I want to be able to hit edit on the post, do it right there, save and see my change immediately. I could set that up with a static site system but.... the admin I made for editing the post would remain the same. Furthermore the editor I have has a bind for CTRL+V that checks for images and automatically uploads them but also inserts an html tag for the media I just uploaded. This is something that is a terrible experience when editing a git repo having to manually link images and other media.
This doesn't provide a counterpoint to the original comment's point.
IMHO, it's true that a static site generator should be the way to go in 2023, instead of using a web framework with a db.
I am personally running a hugo blog, on netlify, with netlify CMS. I have 0 costs, great performances, everything needed out of the box. What else to ask for ?
In my blog, comments are not supported, and it would be easy to add if I developed my own blog with Django. But I feel that this single feature does not overweight the simplicity and velocity I have with such setup.
In regards to the requirement to know Git: It is just necessary in the setup phase, the blog posts creation and edition are controlled through Netlify CMS for me.
Edit: Since I got extremely downvoted for this comment. Here is why:
You should use static site generators for new blogs in 2023.
Performance: Static sites typically load faster than database-driven ones.
Security: Without a database, the risk of SQL injection attacks is eliminated.

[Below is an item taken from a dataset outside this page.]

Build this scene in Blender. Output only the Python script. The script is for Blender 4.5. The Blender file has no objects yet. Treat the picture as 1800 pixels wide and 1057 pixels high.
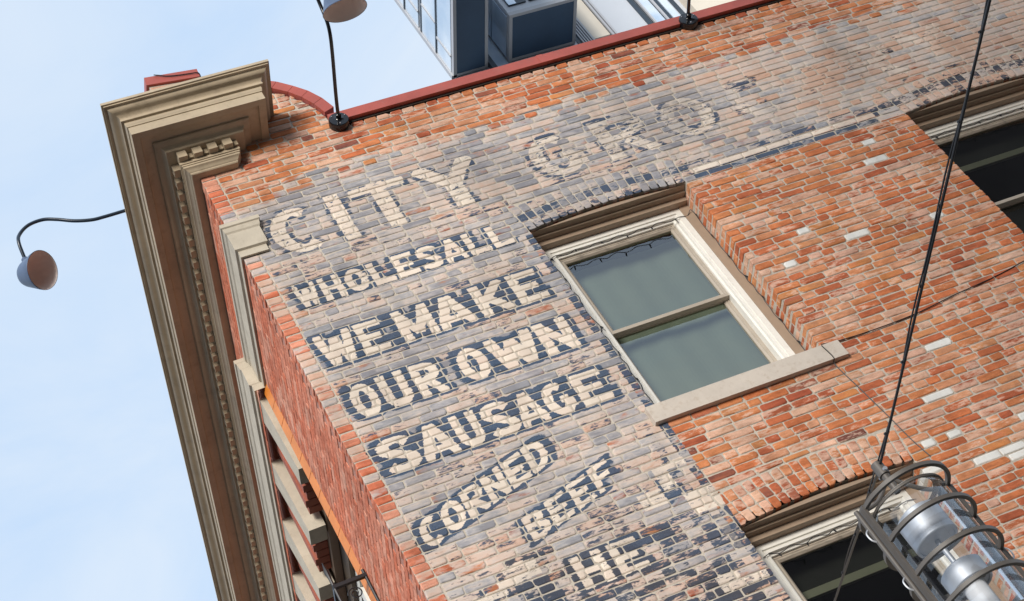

Scalability: Static sites can handle high traffic without complex hosting solutions.
Maintenance: No database means fewer maintenance tasks and potential failures.
Hosting and Costs: Static sites often have cheaper and more flexible hosting options.
Decoupled Architecture: Modern trends prefer separating frontend and backend, reducing the need for databases.
Development Simplicity: Static site generators offer a straightforward content writing environment.
Backup and Portability: Static sites are easier to backup and migrate.
Edge Hosting: Static sites benefit from faster load times with distributed hosting solutions.